MATERIAL SUPPLIED >>
================================
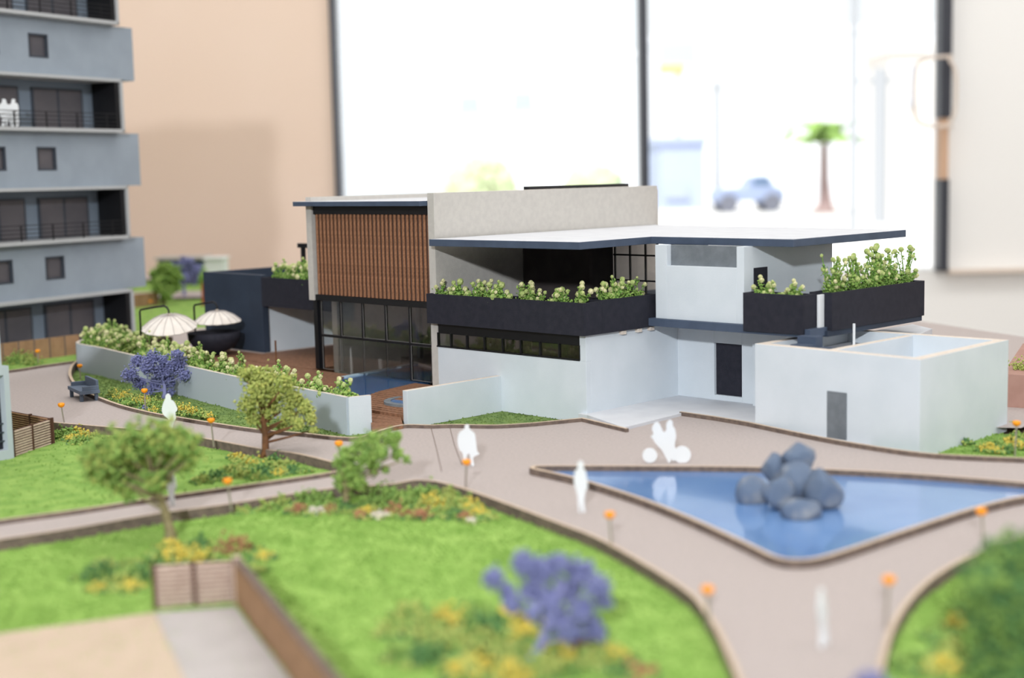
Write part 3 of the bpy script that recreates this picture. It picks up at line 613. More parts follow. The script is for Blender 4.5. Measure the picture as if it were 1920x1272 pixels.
while q_ < .2:
    qm = q_ + .3; lf = cross(soil_pq, qm, False); left = (max(lf) + .2) if lf else -76; left = max(left, -76); xs = cross(pp, qm); right = -13.1
    if q_ < -12.9: q_ += .66; continue
    segs = [(left, right)] if len(xs) < 2 else [(left, xs[0]), (xs[-1], right)]
    for (a, b) in segs:
        if b - a > .6: mb = MB(); mb.hb(a, b, q_, q_ + .6, .0, zdeck(qm)); obj('plank', mb, m_deck, t)
    q_ += .66
mb = MB(); mb.hb(-76, -65, 1.0, 6.3, .2, 1.1); mb.hb(-63.8, -45.6, .8, 22, .2, 1.1); mb.hb(-65, -63.8, .8, 6.3, .2, 1.1); obj('rear_deck', mb, m_deck, t)
LO = [P(690, 768, .3), P(752, 783, .3), P(756, 799, .3), P(699, 809, .3)]
for k in range(5):
    f0_, f1_ = k / 5 + .01, (k + 1) / 5 - .01; a = LO[0].lerp(LO[3], f0_); b = LO[1].lerp(LO[2], f0_); c = LO[1].lerp(LO[2], f1_); d = LO[0].lerp(LO[3], f1_)
    mb = MB(); mb.prism([tuple(p[:2]) for p in (a, b, c, d)], -.4, .3); obj('plank', mb, m_deck, t)
t = thing('swimming_pool', 'blue swimming pool running under the glazing', 'pool', (*H(-32, 2), 0))
mb = MB(); mb.prism([(a.x, a.y) for a in POOLQ], .1, 1.02); obj('water', mb, m_poolw, t)
mb = MB(); a, b = P(812, 676, 1.1), P(645, 707, 1.1); mb.bar((a.x, a.y, .2), (b.x, b.y, .2), .9, .95); obj('coping', mb, m_poolside, t)
hc = P(779, 753, .85); t = thing('hot_tub', 'small round hot tub sunk in the deck', 'tub', (hc.x, hc.y, .8)); nn = 32
mk = lambda r: [(hc.x + r * math.cos(k * 2 * math.pi / nn), hc.y + r * math.sin(k * 2 * math.pi / nn)) for k in range(nn)]
mb = MB(); mb.ring(mk(3.3), mk(2.6), .3, 1.02); obj('tub_rim', mb, m_dgray, t)
mb = MB(); mb.prism(mk(2.6), .3, .93); obj('water', mb, m_water, t)
# garden wall right of the deck gap
mb = MB(); mb.hb(-13.0, -12.35, -12.7, .4, -.7, 3.1, 0, 1); tag(obj('garden_wall', mb, [m_white, m_rim], bevel=.03), 'low white wall with a cream top joining the house front', 'wall')
mb = MB(); x, y = H(-30, -9); c = P(518, 680, 1.2); mb.tube([(c.x, c.y, 1.2), (c.x, c.y, 4.0)], .12, 8); tag(obj('deck_post', mb, m_trunkb), 'thin brown post on the deck behind the planting', 'post')
# curved planter wall
t = thing('planter_wall', 'curved pale grey garden planter wall before the parasols', 'wall', (*P(400, 760, 0)[:2], -.7))
e1 = P(652, 745, 3); e2 = P(694, 741, 3)
def strip(pts, z0, z1, wd, nm, m, parent):
    return curb(pts, z0, z1, wd, nm, None, parent, m, False, None)
strip(pw + [tuple(e1[:2])], -.75, 3., .45, 'wall', [m_rim, m_towerlight], t); strip([tuple(e1[:2]), tuple(e2[:2])], -.75, 3., .45, 'wall_end', [m_rim, m_white], t)
inner = PW_IN
band = offset(pw, .2)
mb = MB()
for i in range(len(pw) - 1): mb.prism([band[i], band[i + 1], inner[i + 1], inner[i]], 0, 2.3)
obj('soil', mb, m_soil, t)
SOILDIR = 1

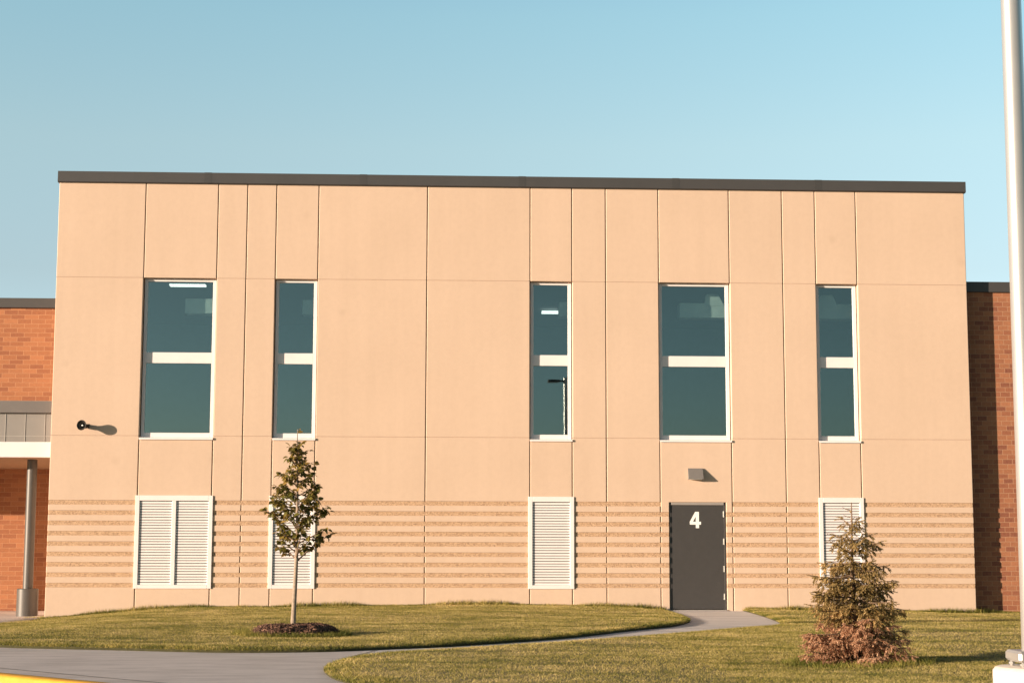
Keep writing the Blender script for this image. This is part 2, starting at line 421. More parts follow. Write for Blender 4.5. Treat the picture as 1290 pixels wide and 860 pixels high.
# interior seen through the glass
m = MB(); X0, X1 = XJ[0] + .21, XJ[15] - .21
m.box(X0, X1, 9.0, 9.1, 3.0, 6.9); m.box(X0, X1, .2, 9.0, 2.9, 3.0); m.box(X0, X1, .2, 9.0, 6.9, 7.0)
m.box(X0, X0 + .05, .2, 9.0, 3.0, 6.9); m.box(X1 - .05, X1, .2, 9.0, 3.0, 6.9)
m.build('interior_room', M['room'], bld)
for x0, x1 in ((-5.22, -3.75), (-2.80, -1.9), (2.55, 3.6), (5.08, 6.7), (7.62, 9.4)):
    m = MB(); m.box(x0, x1, .56, .9, 6.05, 6.36, 0, .01); m.build('ceiling_bulkhead', M['bulk'], bld)
for a, b, c, d in ((5.60, 6.02, 5.64, 5.90), (7.98, 8.42, 8.06, 8.34)):  # pale blocks added in the outline of sun patches above the bulkheads
    m = MB(); m.prism([(a, 6.3), (b, 6.3), (d, 6.53), (d - .03, 6.55), (c + .03, 6.55), (c, 6.53)], 'y', .545, .62); m.build('sun_patch_block', M['bulk'], bld)
for x0, x1, y0, y1 in ((-5.60, -4.86, .85, 1.05), (2.50, 2.92, 5.52, 5.66)):
    m = MB(); m.box(x0, x1, y0, y1, (6.675 if y0 < 1 else 6.80), (6.71 if y0 < 1 else 6.86)); m.build('ceiling_light', M['lamp'], bld)

# ------------------------------------------------------------------ brick wings
lw = thing('brick_wing', 'orange brick wing with a grey and white entrance canopy, left of the concrete block', 'building', (-12, 3.6, -.2))
m = MB(); m.box(-45, XJ[0] - .005, 3.6, 15, -.6, 6.58); m.build('wall', M['brickL'], lw)
m = MB(); m.prism([(3.55, 6.55), (4.1, 6.55), (4.1, 6.79), (3.54, 6.77), (3.538, 6.56)], 'x', -45, XJ[0] - .006); m.build('coping', M['coping'], lw)
m = MB(); m.box(-45, XJ[0] - .006, 4.11, 14.9, 6.585, 6.6); m.build('roof', M['sealant'], lw)
cn = MB(); XE = XJ[0] - .008
cn.box(-45, XE, .25, .42, 3.05, 3.36, 0, .004)
can = cn.build('canopy', M['white'], lw); can['label'] = 'white canopy fascia'
m = MB(); m.prism([(.30, 3.362), (3.59, 3.362), (3.59, 4.06), (.30, 3.95)], 'x', -45, XE); m.build('metal_panel', M['panel'], can)
m = MB()
x = -7.94
while x > -30: m.box(x - .006, x + .006, .292, .30, 3.365, 3.94); x -= .395 if int(x * 10) % 2 else .43
m.box(-45, XE, .294, .2995, 3.475, 3.485)
m.build('panel_seams', M['trim'], can)
m = MB(); m.prism([(.22, 3.95), (.31, 3.95), (3.58, 4.062), (3.58, 4.22), (.22, 4.19)], 'x', -45, XE); m.build('flashing', M['flash'], can)
m = MB(); m.prism([(.425, 3.055), (.425, 3.09), (3.595, 3.0), (3.595, 2.955)], 'x', -45, XE); m.build('soffit', M['soffit'], can)
for i, x in enumerate((-8.33, -14.3, -20.3)):
    co = MB(); co.tube([(x, 1.0, .40), (x, 1.0, 3.06)], [.102, .102], 28); co = co.build('column', M['column'], lw, True)
    b = MB(); b.tube([(x, 1.0, -.35), (x, 1.0, .395), (x, 1.0, .405)], [.215, .215, .205], 32); b.build('column_base', M['column'], co, True)
rw = thing('brick_wing', 'red brick wing half in shadow, right of the concrete block behind the light pole', 'building', (13, .31, -.1))
m = MB(); m.box(XJ[15] + .004, 45, .31, 14, -.6, 6.64); m.build('wall', M['brickR'], rw)
m = MB(); m.prism([(.275, 6.60), (.9, 6.60), (.9, 6.84), (.265, 6.82), (.263, 6.61)], 'x', XJ[15] + .005, 45); m.build('coping', M['coping'], rw)
m = MB(); m.box(XJ[15] + .005, 44.9, .91, 13.9, 6.645, 6.66); m.build('roof', M['sealant'], rw)

# ------------------------------------------------------------------ wall fittings
wl = thing('wall_light', 'small bronze wedge-shaped wall light above the grey door', 'wall light', (5.28, 0, 2.65))
m = MB(); m.prism([(-.003, 2.65), (-.150, 2.65), (-.150, 2.665), (-.028, 2.872), (-.003, 2.872)], 'x', 5.132, 5.432)
m.build('housing', M['bronze'], wl)
m = MB(); m.box(5.16, 5.405, -.135, -.03, 2.642, 2.649); m.build('lens', M['lens'], wl)

hs = thing('horn_speaker', 'black horn loudspeaker on the concrete wall beside the left tall window', 'loudspeaker', (-7.03, 0, 3.67))
ax = Vector((-.062, -.23, .012)).normalized(); tip = Vector((-7.092, -.235, 3.672))
def lathe(mb, prof, org, ax, n=28, m=0):
    a = ax.cross(Vector((0, 0, 1))).normalized(); c = ax.cross(a); b = len(mb.v)
    for d, r in prof:
        for k in range(n):
            t = 2 * math.pi * k / n; mb.v.append(tuple(org + ax * d + (a * math.cos(t) + c * math.sin(t)) * r))
    for i in range(len(prof) - 1):
        for k in range(n):
            k2 = (k + 1) % n; mb.f.append((b + i * n + k, b + i * n + k2, b + (i + 1) * n + k2, b + (i + 1) * n + k)); mb.m.append(m)
m = MB(); lathe(m, [(-.15, .036), (-.12, .045), (-.07, .064), (-.03, .085), (-.008, .099), (0, .103), (.004, .102), (0, .096), (-.03, .068), (-.07, .046), (-.12, .025), (-.12, .001)], tip, ax)
bell = m.build('bell', M['black'], hs, True)
m = MB(); lathe(m, [(-.10, .001), (-.10, .016), (-.045, .020), (-.032, .014), (-.03, .001)], tip, ax, 16); m.build('centre_cone', M['lens'], bell, True)
m = MB(); lathe(m, [(-.21, .001), (-.21, .044), (-.152, .048), (-.150, .034)], tip, ax); m.build('driver', M['black'], hs, True)
m = MB(); m.box(-7.075, -6.985, -.008, -.001, 3.63, 3.71); m.box(-7.07, -7.062, -.07, -.008, 3.64, 3.70); m.box(-6.998, -6.99, -.07, -.008, 3.64, 3.70)
m.build('bracket', M['black'], hs)

# ------------------------------------------------------------------ ground
def sstep(t): t = np.clip(t, 0, 1); return t * t * (3 - 2 * t)
def gz(x, y):
    x = np.asarray(x, float); y = np.asarray(y, float)
    return -.15 * sstep((-5 - x) / 3.4) * sstep((y + 10.5) / 6)
def smooth_poly(p, n=4):
    """Catmull-Rom through open control points"""
    p = [np.array(q, float) for q in p]; out = []
    for i in range(len(p) - 1):
        a, b, c, d = p[max(i - 1, 0)], p[i], p[i + 1], p[min(i + 2, len(p) - 1)]
        for k in range(n):
            t = k / n
            out.append(.5 * ((2 * b) + (-a + c) * t + (2 * a - 5 * b + 4 * c - d) * t * t + (-a + 3 * b - 3 * c + d) * t ** 3))
    out.append(p[-1]); return out
ISL = smooth_poly([(-7.75, .25), (-8.15, .2), (-8.38, -.9), (-8.6, -4), (-8.2, -8), (-7, -10.6), (-5.65, -11.57), (-4.86, -11.9), (-4.11, -12.14), (-2.64, -12.65), (-1.47, -12.55), (-.69, -12.1), (.13, -11.56), (1, -10.68), (1.97, -9.52), (3.04, -7.68), (3.83, -6.47), (4.21, -5.51), (4.48, -4.38), (4.66, -2.4), (4.70, -.004)]) 
ISL = np.array(ISL + [np.array((-7.75, -.004))])
FRO = smooth_poly([(6.22, -.004), (6.2, -1.0), (6.08, -3.31), (5.86, -5.5), (5.46, -6.55), (4.98, -7.05), (4.23, -7.98), (3.13, -9.36), (1.88, -10.69), (.54, -12.03), (-.48, -12.93), (-.97, -13.7), (-1.18, -14.84), (-1.16, -15.86), (-.87, -17.16), (-.1, -18.6), (1.5, -20.8), (3.6, -23.2), (7, -24.6), (12, -25)])
FRO = np.array(FRO + [np.array((45, -25.)), np.array((45, .30)), np.array((11.03, .30)), np.array((11.03, -.004))])
def inside(P, x, y):
    c = np.zeros(len(x), bool); n = len(P)
    for i in range(n):
        x0, y0 = P[i]; x1, y1 = P[(i + 1) % n]
        if y0 == y1: continue
        t = ((y0 > y) != (y1 > y)) & (x < (x1 - x0) * (y - y0) / (y1 - y0) + x0); c ^= t
    return c
def dist(P, x, y, closed=True, skip=lambda a, b: False):
    d = np.full(len(x), 1e9); n = len(P)
    for i in range(n if closed else n - 1):
        a, b = P[i], P[(i + 1) % n]
        if skip(a, b): continue
        e = b - a; L = e @ e
        if L < 1e-12: continue
        t = np.clip(((x - a[0]) * e[0] + (y - a[1]) * e[1]) / L, 0, 1)
        d = np.minimum(d, np.hypot(x - a[0] - t * e[0], y - a[1] - t * e[1]))
    return d
wallside = lambda a, b: (a[1] > -.01 and b[1] > -.01)
def und(x, y): return .018 * np.sin(x * .9 + 1.3 * np.sin(y * .7)) * np.cos(y * .8 + .4) + .010 * np.sin(2.3 * x + 1.1 * y)
def h_isl(x, y):
    d = dist(ISL, x, y, True, wallside)
    lip = .03 + .03 * sstep(d / .10)
    wz = np.interp(x, [-7.8, -5.5, -3.93, -2.35, -.76, 1.63, 4.03, 4.7], [-.05, .01, .03, .06, .08, .08, .04, -.02])
    up = (wz - .03) * sstep(np.clip((y + 9) / 9, 0, 1))
    dome = .085 * np.clip(1 - ((x + 2.4) / 3.6) ** 2 - ((y + 7.6) / 4.5) ** 2, 0, 1)
    return gz(x, y) + lip + up + dome * 0. + und(x, y) * sstep(d / .8) * .6
def h_fro(x, y):
    d = dist(FRO, x, y, True, wallside)
    lip = .015 + .03 * sstep(d / .15)
    wz = np.interp(x, [6.2, 7.2, 8.9, 11, 14, 45], [.0, -.02, -.05, -.085, -.10, -.15])
    return lip + wz * sstep((y + 9) / 8) + und(x, y) * sstep(d / .8) * .7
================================
SHORT TASK >> Find every line in the records above that contains the word "Blender", and copy each one.

COMPLETE OUTPUT >>
Write part 3 of the bpy script that recreates this picture. It picks up at line 613. More parts follow. The script is for Blender 4.5. Measure the picture as if it were 1920x1272 pixels.
Keep writing the Blender script for this image. This is part 2, starting at line 421. More parts follow. Write for Blender 4.5. Treat the picture as 1290 pixels wide and 860 pixels high.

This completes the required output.